In our laboratory, we specialize in the design of energy storage materials, considering a range of factors spanning from atomic to microscopic level scales. Our primary focus is the in-depth analysis of material characteristics, encompassing morphology, crystal structure, and electronic properties. To accomplish this, we utilize synchrotron radiation-based analysis as a powerful tool, allowing us to investigate and comprehend the intricate properties of these materials.

Our ongoing research revolves around three key aspects: low cost, high energy, and all-solid-state batteries. These keywords encapsulate our focus on developing energy storage solutions that are not only economically feasible but also deliver superior performance, with a particular emphasis on advancing the technology of all-solid-state batteries.

Organic materials offer the advantage of being structurally flexible and capable of accommodating various ions like Li, Na, and K. Specifically, organic materials made from elements abundant in the natural world have the potential to meet a consistent and stable demand for energy.

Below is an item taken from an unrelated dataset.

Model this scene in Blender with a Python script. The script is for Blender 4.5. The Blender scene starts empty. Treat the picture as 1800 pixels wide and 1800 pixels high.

However, with typical organic electrode materials, there's a trade-off: if they have a high reaction potential, their capacity is small, and if the capacity is large, the reaction potential is low.

To address this challenge, our research focuses on enhancing the reaction potential or capacity by fine-tuning the molecular structure of organic electrode materials that have demonstrated electrochemical activity.

Energy storage materials based on inorganic compounds can be categorized into transition metal oxides with lithium and oxides without lithium. Typically, the former is used as an anode material, while the latter serves as a cathode material. For these transition metal oxides, controlling the redox reaction is possible by introducing different elements or modifying the crystal structure. We aim to enhance performance by mitigating side reactions between electrodes and the external environment through surface coating. Moreover, inducing changes in physical properties through shape control is another avenue we explore.

Our focus involves developing energy storage materials using cost-effective elements and improving performance by incorporating various transition metals into transition metal oxide materials. Unlike conventional strategies involving electrochemically inert material coating, we are investigating over- and hyper-lithiated oxide materials as coating materials. From a shape control perspective, we aim to enhance the performance of oxide-based inorganic composite materials through structures like single-crystal, polycrystalline, and porous configurations.

In pursuit of advancing all-solid-state battery systems, our research focuses on optimizing the functionality of organic-inorganic electrode materials. Specifically, our aim is to enhance both reaction potential and expression capacity within this electrode system. This optimization is achieved through meticulous adjustments to diverse components of the electrode and the battery as a whole. By systematically tuning various elements, including solid electrolytes and the proportional composition of each component, we seek to unlock improved performance in the overall operation of the battery, ultimately contributing to the development of more efficient and reliable all-solid-state energy storage systems.